The Voting Rights Act was passed in 1965 to end discriminatory voting barriers but the courts have disagreed on whether the VRA should apply to felon disenfranchisement laws. Maryland activists aren’t waiting around for the courts, though. At Thursday’s rally, organizers prepped the crowd for next year’s legislative season where they hope to push for an override. “We need you to show up and come out with us to Annapolis,” said Nicole Hanson, an ex-offender who works with Out4Justice, a group that politically mobilizes ex-offenders. “There’s only 90 days of [the legislative] session, so we’ll need you to make some sacrifices.”

Eighteen states considered loosening ex-felon voting restrictions this year, up from 13 states in 2014. But passing legislation, as Maryland activists witnessed first hand, is difficult. Only one state—Wyoming—ended up successfully loosening its restrictions.

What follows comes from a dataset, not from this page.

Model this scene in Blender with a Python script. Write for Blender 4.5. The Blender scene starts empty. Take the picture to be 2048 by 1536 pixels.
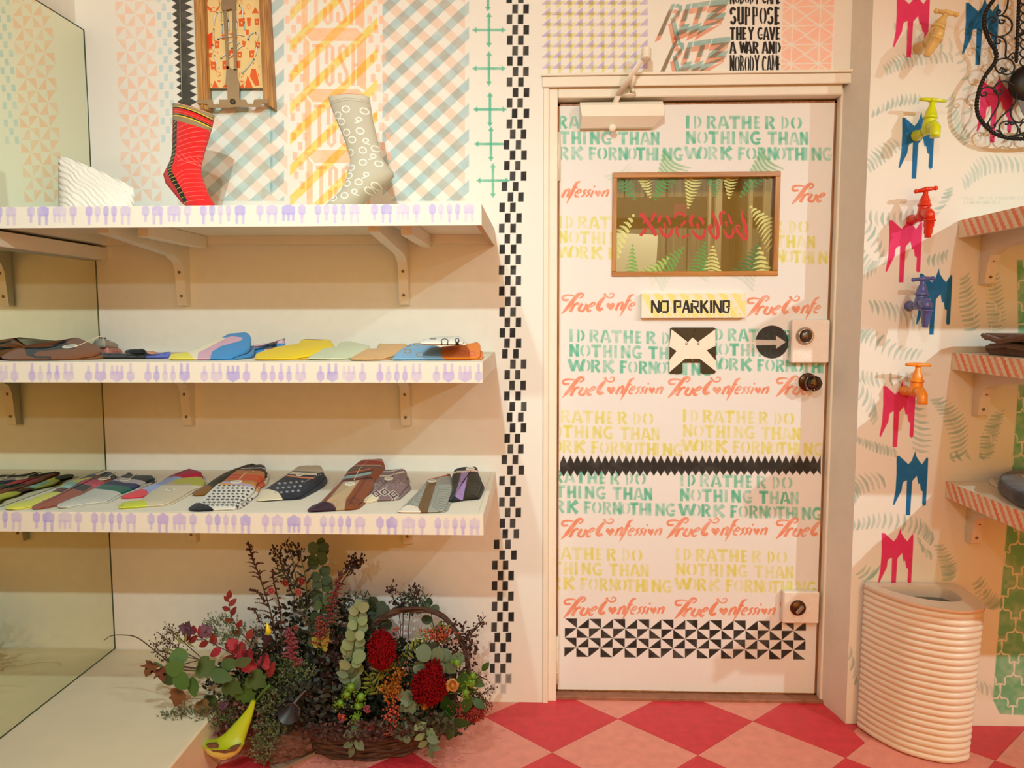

Still, there has been demonstrable progress. The Sentencing Project estimates that nearly 800,000 citizens have regained the right to vote through voting reforms enacted between 1997 and 2010. Last month, President Obama even said that, “If folks have served their time, and they’ve reentered society, they should be able to vote.”

“This is a very peaceful rally, but this issue is personal,” Hopkins said in an interview. “We’re going to flip power, and we’re going to empower. We’re going to show the governor who’s the boss. We’re the boss! We’re the people.”